**What is asked**
Reproduce all of the data exactly, with no line skipped.

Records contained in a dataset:
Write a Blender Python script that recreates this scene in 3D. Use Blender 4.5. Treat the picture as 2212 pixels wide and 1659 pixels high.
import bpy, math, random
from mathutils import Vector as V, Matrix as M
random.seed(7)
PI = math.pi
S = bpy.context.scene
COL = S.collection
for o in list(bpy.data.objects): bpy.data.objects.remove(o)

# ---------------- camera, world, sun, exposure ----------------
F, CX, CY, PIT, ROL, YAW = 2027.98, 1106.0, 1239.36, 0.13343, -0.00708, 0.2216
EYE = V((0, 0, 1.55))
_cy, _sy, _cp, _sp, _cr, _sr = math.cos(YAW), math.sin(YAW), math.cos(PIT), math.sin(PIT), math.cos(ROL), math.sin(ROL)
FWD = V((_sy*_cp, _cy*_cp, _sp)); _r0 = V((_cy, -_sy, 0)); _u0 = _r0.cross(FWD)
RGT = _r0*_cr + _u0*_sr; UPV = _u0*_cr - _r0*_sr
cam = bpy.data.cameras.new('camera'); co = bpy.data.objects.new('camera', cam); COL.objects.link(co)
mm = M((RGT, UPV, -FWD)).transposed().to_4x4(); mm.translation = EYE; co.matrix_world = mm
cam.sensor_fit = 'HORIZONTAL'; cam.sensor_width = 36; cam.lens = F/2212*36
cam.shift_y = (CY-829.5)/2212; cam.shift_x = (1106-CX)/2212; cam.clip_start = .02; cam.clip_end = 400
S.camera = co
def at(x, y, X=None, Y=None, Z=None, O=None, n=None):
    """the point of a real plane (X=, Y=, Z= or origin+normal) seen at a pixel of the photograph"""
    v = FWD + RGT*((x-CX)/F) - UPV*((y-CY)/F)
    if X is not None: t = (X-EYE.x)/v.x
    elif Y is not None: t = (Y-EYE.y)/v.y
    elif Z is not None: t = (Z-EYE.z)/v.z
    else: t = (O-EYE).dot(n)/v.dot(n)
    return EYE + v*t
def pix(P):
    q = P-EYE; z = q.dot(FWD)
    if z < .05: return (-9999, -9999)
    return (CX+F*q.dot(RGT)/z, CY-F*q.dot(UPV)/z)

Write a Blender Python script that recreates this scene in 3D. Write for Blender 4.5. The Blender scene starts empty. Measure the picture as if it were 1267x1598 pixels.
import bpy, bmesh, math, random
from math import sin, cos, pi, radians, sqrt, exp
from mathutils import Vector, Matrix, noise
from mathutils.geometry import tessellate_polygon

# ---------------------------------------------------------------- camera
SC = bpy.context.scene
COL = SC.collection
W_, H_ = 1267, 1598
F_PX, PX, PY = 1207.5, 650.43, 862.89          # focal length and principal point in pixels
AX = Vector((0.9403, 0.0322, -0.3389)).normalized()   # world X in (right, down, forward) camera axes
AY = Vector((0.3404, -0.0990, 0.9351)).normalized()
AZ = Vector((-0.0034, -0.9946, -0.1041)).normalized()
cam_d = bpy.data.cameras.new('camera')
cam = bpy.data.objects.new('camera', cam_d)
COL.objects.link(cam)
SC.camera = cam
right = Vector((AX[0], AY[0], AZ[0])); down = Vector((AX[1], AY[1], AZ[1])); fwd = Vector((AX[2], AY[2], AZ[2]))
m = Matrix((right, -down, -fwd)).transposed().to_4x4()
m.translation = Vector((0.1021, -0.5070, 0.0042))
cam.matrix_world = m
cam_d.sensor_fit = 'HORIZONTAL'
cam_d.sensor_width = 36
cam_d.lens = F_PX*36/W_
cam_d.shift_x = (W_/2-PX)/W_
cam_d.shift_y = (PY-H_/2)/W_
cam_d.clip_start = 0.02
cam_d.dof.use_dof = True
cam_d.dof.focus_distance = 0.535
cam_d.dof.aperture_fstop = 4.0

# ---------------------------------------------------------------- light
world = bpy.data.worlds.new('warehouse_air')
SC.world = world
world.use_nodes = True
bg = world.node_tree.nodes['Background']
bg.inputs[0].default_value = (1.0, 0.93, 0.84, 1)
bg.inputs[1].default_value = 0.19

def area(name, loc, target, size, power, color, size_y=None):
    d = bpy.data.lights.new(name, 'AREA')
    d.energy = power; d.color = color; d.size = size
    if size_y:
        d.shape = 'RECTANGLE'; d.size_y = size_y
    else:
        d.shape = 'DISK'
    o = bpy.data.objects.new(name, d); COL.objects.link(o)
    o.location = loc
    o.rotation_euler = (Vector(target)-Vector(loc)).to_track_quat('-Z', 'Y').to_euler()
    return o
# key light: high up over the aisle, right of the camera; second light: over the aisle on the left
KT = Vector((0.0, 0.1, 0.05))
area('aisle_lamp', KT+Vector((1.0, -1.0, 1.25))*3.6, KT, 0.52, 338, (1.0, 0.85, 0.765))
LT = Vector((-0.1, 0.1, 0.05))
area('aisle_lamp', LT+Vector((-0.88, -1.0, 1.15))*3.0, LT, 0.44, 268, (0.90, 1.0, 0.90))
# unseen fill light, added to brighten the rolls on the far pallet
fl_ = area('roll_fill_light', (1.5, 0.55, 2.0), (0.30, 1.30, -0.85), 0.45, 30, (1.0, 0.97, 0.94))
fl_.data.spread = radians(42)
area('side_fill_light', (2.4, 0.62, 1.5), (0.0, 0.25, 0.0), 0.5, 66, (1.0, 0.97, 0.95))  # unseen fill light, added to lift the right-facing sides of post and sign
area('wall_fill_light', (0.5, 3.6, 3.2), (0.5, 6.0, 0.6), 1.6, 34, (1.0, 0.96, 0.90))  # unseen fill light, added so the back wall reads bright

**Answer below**
Write a Blender Python script that recreates this scene in 3D. Use Blender 4.5. Treat the picture as 2212 pixels wide and 1659 pixels high.
import bpy, math, random
from mathutils import Vector as V, Matrix as M
random.seed(7)
PI = math.pi
S = bpy.context.scene
COL = S.collection
for o in list(bpy.data.objects): bpy.data.objects.remove(o)

# ---------------- camera, world, sun, exposure ----------------
F, CX, CY, PIT, ROL, YAW = 2027.98, 1106.0, 1239.36, 0.13343, -0.00708, 0.2216
EYE = V((0, 0, 1.55))
_cy, _sy, _cp, _sp, _cr, _sr = math.cos(YAW), math.sin(YAW), math.cos(PIT), math.sin(PIT), math.cos(ROL), math.sin(ROL)
FWD = V((_sy*_cp, _cy*_cp, _sp)); _r0 = V((_cy, -_sy, 0)); _u0 = _r0.cross(FWD)
RGT = _r0*_cr + _u0*_sr; UPV = _u0*_cr - _r0*_sr
cam = bpy.data.cameras.new('camera'); co = bpy.data.objects.new('camera', cam); COL.objects.link(co)
mm = M((RGT, UPV, -FWD)).transposed().to_4x4(); mm.translation = EYE; co.matrix_world = mm
cam.sensor_fit = 'HORIZONTAL'; cam.sensor_width = 36; cam.lens = F/2212*36
cam.shift_y = (CY-829.5)/2212; cam.shift_x = (1106-CX)/2212; cam.clip_start = .02; cam.clip_end = 400
S.camera = co
def at(x, y, X=None, Y=None, Z=None, O=None, n=None):
    """the point of a real plane (X=, Y=, Z= or origin+normal) seen at a pixel of the photograph"""
    v = FWD + RGT*((x-CX)/F) - UPV*((y-CY)/F)
    if X is not None: t = (X-EYE.x)/v.x
    elif Y is not None: t = (Y-EYE.y)/v.y
    elif Z is not None: t = (Z-EYE.z)/v.z
    else: t = (O-EYE).dot(n)/v.dot(n)
    return EYE + v*t
def pix(P):
    q = P-EYE; z = q.dot(FWD)
    if z < .05: return (-9999, -9999)
    return (CX+F*q.dot(RGT)/z, CY-F*q.dot(UPV)/z)

Write a Blender Python script that recreates this scene in 3D. Write for Blender 4.5. The Blender scene starts empty. Measure the picture as if it were 1267x1598 pixels.
import bpy, bmesh, math, random
from math import sin, cos, pi, radians, sqrt, exp
from mathutils import Vector, Matrix, noise
from mathutils.geometry import tessellate_polygon

# ---------------------------------------------------------------- camera
SC = bpy.context.scene
COL = SC.collection
W_, H_ = 1267, 1598
F_PX, PX, PY = 1207.5, 650.43, 862.89          # focal length and principal point in pixels
AX = Vector((0.9403, 0.0322, -0.3389)).normalized()   # world X in (right, down, forward) camera axes
AY = Vector((0.3404, -0.0990, 0.9351)).normalized()
AZ = Vector((-0.0034, -0.9946, -0.1041)).normalized()
cam_d = bpy.data.cameras.new('camera')
cam = bpy.data.objects.new('camera', cam_d)
COL.objects.link(cam)
SC.camera = cam
right = Vector((AX[0], AY[0], AZ[0])); down = Vector((AX[1], AY[1], AZ[1])); fwd = Vector((AX[2], AY[2], AZ[2]))
m = Matrix((right, -down, -fwd)).transposed().to_4x4()
m.translation = Vector((0.1021, -0.5070, 0.0042))
cam.matrix_world = m
cam_d.sensor_fit = 'HORIZONTAL'
cam_d.sensor_width = 36
cam_d.lens = F_PX*36/W_
cam_d.shift_x = (W_/2-PX)/W_
cam_d.shift_y = (PY-H_/2)/W_
cam_d.clip_start = 0.02
cam_d.dof.use_dof = True
cam_d.dof.focus_distance = 0.535
cam_d.dof.aperture_fstop = 4.0

# ---------------------------------------------------------------- light
world = bpy.data.worlds.new('warehouse_air')
SC.world = world
world.use_nodes = True
bg = world.node_tree.nodes['Background']
bg.inputs[0].default_value = (1.0, 0.93, 0.84, 1)
bg.inputs[1].default_value = 0.19

def area(name, loc, target, size, power, color, size_y=None):
    d = bpy.data.lights.new(name, 'AREA')
    d.energy = power; d.color = color; d.size = size
    if size_y:
        d.shape = 'RECTANGLE'; d.size_y = size_y
    else:
        d.shape = 'DISK'
    o = bpy.data.objects.new(name, d); COL.objects.link(o)
    o.location = loc
    o.rotation_euler = (Vector(target)-Vector(loc)).to_track_quat('-Z', 'Y').to_euler()
    return o
# key light: high up over the aisle, right of the camera; second light: over the aisle on the left
KT = Vector((0.0, 0.1, 0.05))
area('aisle_lamp', KT+Vector((1.0, -1.0, 1.25))*3.6, KT, 0.52, 338, (1.0, 0.85, 0.765))
LT = Vector((-0.1, 0.1, 0.05))
area('aisle_lamp', LT+Vector((-0.88, -1.0, 1.15))*3.0, LT, 0.44, 268, (0.90, 1.0, 0.90))
# unseen fill light, added to brighten the rolls on the far pallet
fl_ = area('roll_fill_light', (1.5, 0.55, 2.0), (0.30, 1.30, -0.85), 0.45, 30, (1.0, 0.97, 0.94))
fl_.data.spread = radians(42)
area('side_fill_light', (2.4, 0.62, 1.5), (0.0, 0.25, 0.0), 0.5, 66, (1.0, 0.97, 0.95))  # unseen fill light, added to lift the right-facing sides of post and sign
area('wall_fill_light', (0.5, 3.6, 3.2), (0.5, 6.0, 0.6), 1.6, 34, (1.0, 0.96, 0.90))  # unseen fill light, added so the back wall reads bright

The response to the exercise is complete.